Saturday, October 30, 2010

Dylanesque (2007)

A welcome surprise—for me, emphatically, both a surprise and welcome. It was Bryan Ferry's first album in five years, and I had sort of lost track of him, can't even remember the last time he released a full-on covers project—the '70s? Oh, OK, I see he took a Linda Ronstadt/Rod Stewart-like flier at pop standards in '99, which obviously didn't make much impression on me. But putting the focus so squarely on Bob Dylan is the real surprise here. Arguably chutzpah, but what a choice selection it is, from all phases of the storied songwriter's fabled career, including one ("Make You Feel My Love") from 1997's Time Out of Mind, all of which works I think to justify my decades-long sense that Ferry "really meant it" when he covered "A Hard Rain's A-Gonna Fall." A lot of pre-punk glammers were Dylan fans, secretly and otherwise (David Bowie, for example, pays his backhanded tribute on Hunky Dory), and a good number of usual suspects show up here such as Brian Eno, Chris Spedding, Paul Carrack, and Robin Trower, to name four (keeping in mind that "one of these things is not like the others"). Reviews of this that I've seen are largely lukewarm, and it's true that the sound here hews closely to the Avalon style that Ferry has rarely abandoned since the early '80s. Nevertheless, it reminds me all over again what a gifted and coverable songwriter Dylan is, a fact established on the top 40 charts in the mid-'60s, with the Byrds, Turtles, Cher, and others stampeding in to get in on this action. For that alone it's worth the price of admission.
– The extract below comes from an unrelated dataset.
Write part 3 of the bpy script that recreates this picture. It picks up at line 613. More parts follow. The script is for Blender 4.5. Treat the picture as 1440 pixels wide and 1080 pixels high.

But, still, it's hard to find a whole lot of clear lines and definition in this sticky bun of an album, whose songs tend to shuffle along and blur into one another—not one particularly steps forth to distinguish itself, though if I had to choose I guess I would point to the more obscure Dylan songs here such as "Baby Let Me Follow You Down" or "If Not for You." But if nothing is an outright hit, neither is anything an outright miss, and in many ways it's a pleasure simply to hear this quasi-collaboration cum tribute go down, and appreciate the fact that it exists at all.